Ce n'est jamais anodin de nettoyer son linge sale en ligne. Surtout quand les mains plongées dans la lessive appartiennent à l'élite parisienne. Quand on s'y met, c'est souvent par besoin de spectateurs, de témoins ou, d'une simple approbation. Le hic, c'est qu'à ce sujet, l'opinion publique est au moins aussi divisée que les Etats-Unis. Une majorité d'internautes s'est montrée durement mitigée face à la démarche de l'humoriste, l'accusant de se faire mousser à moindres frais et de cracher dans ce qui la fait bouffer à la fin du mois.

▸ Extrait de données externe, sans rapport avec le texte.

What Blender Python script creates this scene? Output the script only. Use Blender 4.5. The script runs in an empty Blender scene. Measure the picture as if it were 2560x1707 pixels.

Aujourd'hui, on constate que son pavé s'est violemment écrasé dans une mare où se promène un nombre assez conséquent de collègues humoristes ayant participé à l'émission. Et, là, ça grince. Car Blanche Gardin qui flanque une dérouillée à LOL: Qui rit sort!, c'est aussi éclabousser la réputation de Pierre Niney, Jonathan Cohen, Gad Elmaleh, Leïla Bekhti ou Audrey Fleurot qui, eux, s'en laveraient donc la morale de bosser pour un empire qui collectionne les casseroles.
On s'en doute aisément, au sein du petit monde des humoristes en vue (qu'on voudrait croire unis par les feux sacrés de la gaudriole), le coup de gueule a installé un malaise tenace et fait abondamment causer. Lundi, l'un des participants à ce Loft Story du rire chic, a brisé le silence. Au micro de Cauet sur NRJ, Ahmed Sylla tire à balles réelles: «Je n'ai pas trouvé ça cool de sa part, ça jette un peu l'opprobre sur ceux qui ont participé.»
Le comédien tenait manifestement à rétablir ce qu'il nomme des vérités: «Je suis assez proche de la production et il n'y a pas eu de proposition financière de la part d'Amazon. Et puis je connais les cachets des gens parce que les agents se parlent et ce n'est pas 200 000 euros. Ce n'est pas le tarif». Ahmed Sylla, furax, admet tout de même avoir été plutôt bien payé pour (tenter de) ne pas rire dans la deuxième saison.
Ahmed a osé prononcer le mot interdit: agent. C'est lui qui est chargé de placer (avec plus ou moins d'agilité) ses poulains dans les meilleures écuries télévisuelles, au prix le plus fort. Et quand ces pros commencent à se causer, c'est souvent le début des emmerdes. Dans le showbiz français, il se chuchote que ces mêmes agents déconseillent désormais vivement à leurs artistes de fricoter avec LOL: Qui rit sort!, devenue en une petite semaine un sacré panier de crabes.
Pressenties pour s'engouffrer dans l'une ou l'autre des prochaines éditions, Marion Cotillard et Camille Cottin auraient carrément fait un pas en arrière depuis la fronde de Blanche Gardin. On dit même que leurs noms se seraient discrètement fait la malle de la liste des artistes. Les deux stars n'ont pas confirmé l'information. Mais, au rythme où déboulent les indiscrétions, on ne serait pas surpris d'en apprendre un peu plus cette semaine encore.
Produite par EndemolShine France, l'émission est une franchise du format japonais Hitoshi Matsumoto Presents Documental, décliné depuis dans une demi-douzaine de pays. En ce moment, les producteurs ont le front qui perle, mais veulent rester positifs: «A coup sûr, Amazon va réussir le pari de faire avancer les choses. Il y a de vrais échanges et réflexions pour que ça aille dans le bon sens», peut-on lire dans la presse française. Vous l'entendez la mouche qui vole?
En vérité, Amazon et ses problèmes de réchauffement climatique ou d'exploitation de Ouïghours (comme le hurle Blanche Gardin dans sa lettre) sont devenus accessoires dans ce festival de polémiques. LOL: Qui rit sort! n'est pas un film ou une série à gros budget, mais une bête télé-réalité de VIP. Un jeu télé, qui n'est d'ailleurs pas sans intérêt, mais dans lequel les artistes savent qu'ils doivent jouer très fort la comédie. Que ce soit pour faire rire le collègue ou redoubler d'astuces pour ne pas pouffer.
Si le programme a, jusqu'ici, un succès monstre (en Suisse aussi), il permet surtout aux plus grandes stars françaises du rire de reluire leur image sans lever très haut le petit doigt. Un bon coup de promo, qui plus est grassement payé, vu le malaise qu'ont suscité les révélations de Blanche Gardin. Que le cachet tutoie, ou pas, les 200 000 euros, dévoiler gros sous et moindre effort au plus grand nombre, ce n'est soudain plus très rentable en termes de marketing.